begin GIVEN DATA
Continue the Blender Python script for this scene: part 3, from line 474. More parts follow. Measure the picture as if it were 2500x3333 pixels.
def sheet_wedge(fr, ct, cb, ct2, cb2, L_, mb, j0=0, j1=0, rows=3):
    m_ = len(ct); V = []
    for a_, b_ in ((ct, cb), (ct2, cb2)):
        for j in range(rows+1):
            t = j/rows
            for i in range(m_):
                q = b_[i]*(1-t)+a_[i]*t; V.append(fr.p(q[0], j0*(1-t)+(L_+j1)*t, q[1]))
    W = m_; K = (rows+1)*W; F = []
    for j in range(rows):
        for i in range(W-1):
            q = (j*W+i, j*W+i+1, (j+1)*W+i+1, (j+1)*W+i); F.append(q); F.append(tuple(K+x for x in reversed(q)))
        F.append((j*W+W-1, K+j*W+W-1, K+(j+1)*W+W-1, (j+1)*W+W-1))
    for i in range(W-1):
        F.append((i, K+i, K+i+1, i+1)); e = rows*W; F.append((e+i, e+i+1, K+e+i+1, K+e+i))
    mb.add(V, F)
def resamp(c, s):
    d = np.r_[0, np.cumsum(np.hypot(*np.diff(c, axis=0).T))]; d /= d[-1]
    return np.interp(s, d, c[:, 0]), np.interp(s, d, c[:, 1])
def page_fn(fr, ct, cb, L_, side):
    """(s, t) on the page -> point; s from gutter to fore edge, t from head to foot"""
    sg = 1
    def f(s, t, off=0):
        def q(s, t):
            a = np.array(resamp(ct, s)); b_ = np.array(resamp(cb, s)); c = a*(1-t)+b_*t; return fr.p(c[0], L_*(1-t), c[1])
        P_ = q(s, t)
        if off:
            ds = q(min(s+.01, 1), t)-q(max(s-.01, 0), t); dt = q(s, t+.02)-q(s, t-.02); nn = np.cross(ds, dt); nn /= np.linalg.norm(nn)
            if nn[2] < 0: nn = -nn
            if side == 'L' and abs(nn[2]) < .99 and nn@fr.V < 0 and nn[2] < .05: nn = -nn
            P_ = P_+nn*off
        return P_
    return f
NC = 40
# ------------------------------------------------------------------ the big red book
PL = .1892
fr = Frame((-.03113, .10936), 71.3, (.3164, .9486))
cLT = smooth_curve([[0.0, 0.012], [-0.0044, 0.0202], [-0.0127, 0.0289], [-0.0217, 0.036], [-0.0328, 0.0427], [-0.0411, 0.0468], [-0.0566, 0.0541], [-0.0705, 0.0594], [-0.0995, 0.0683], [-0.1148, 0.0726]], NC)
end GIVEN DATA
▶ **EXERCISE DIRECTIONS**: Emit the full listing verbatim.

▶ **RESPONSE FOR THIS EXERCISE**:
Continue the Blender Python script for this scene: part 3, from line 474. More parts follow. Measure the picture as if it were 2500x3333 pixels.
def sheet_wedge(fr, ct, cb, ct2, cb2, L_, mb, j0=0, j1=0, rows=3):
    m_ = len(ct); V = []
    for a_, b_ in ((ct, cb), (ct2, cb2)):
        for j in range(rows+1):
            t = j/rows
            for i in range(m_):
                q = b_[i]*(1-t)+a_[i]*t; V.append(fr.p(q[0], j0*(1-t)+(L_+j1)*t, q[1]))
    W = m_; K = (rows+1)*W; F = []
    for j in range(rows):
        for i in range(W-1):
            q = (j*W+i, j*W+i+1, (j+1)*W+i+1, (j+1)*W+i); F.append(q); F.append(tuple(K+x for x in reversed(q)))
        F.append((j*W+W-1, K+j*W+W-1, K+(j+1)*W+W-1, (j+1)*W+W-1))
    for i in range(W-1):
        F.append((i, K+i, K+i+1, i+1)); e = rows*W; F.append((e+i, e+i+1, K+e+i+1, K+e+i))
    mb.add(V, F)
def resamp(c, s):
    d = np.r_[0, np.cumsum(np.hypot(*np.diff(c, axis=0).T))]; d /= d[-1]
    return np.interp(s, d, c[:, 0]), np.interp(s, d, c[:, 1])
def page_fn(fr, ct, cb, L_, side):
    """(s, t) on the page -> point; s from gutter to fore edge, t from head to foot"""
    sg = 1
    def f(s, t, off=0):
        def q(s, t):
            a = np.array(resamp(ct, s)); b_ = np.array(resamp(cb, s)); c = a*(1-t)+b_*t; return fr.p(c[0], L_*(1-t), c[1])
        P_ = q(s, t)
        if off:
            ds = q(min(s+.01, 1), t)-q(max(s-.01, 0), t); dt = q(s, t+.02)-q(s, t-.02); nn = np.cross(ds, dt); nn /= np.linalg.norm(nn)
            if nn[2] < 0: nn = -nn
            if side == 'L' and abs(nn[2]) < .99 and nn@fr.V < 0 and nn[2] < .05: nn = -nn
            P_ = P_+nn*off
        return P_
    return f
NC = 40
# ------------------------------------------------------------------ the big red book
PL = .1892
fr = Frame((-.03113, .10936), 71.3, (.3164, .9486))
cLT = smooth_curve([[0.0, 0.012], [-0.0044, 0.0202], [-0.0127, 0.0289], [-0.0217, 0.036], [-0.0328, 0.0427], [-0.0411, 0.0468], [-0.0566, 0.0541], [-0.0705, 0.0594], [-0.0995, 0.0683], [-0.1148, 0.0726]], NC)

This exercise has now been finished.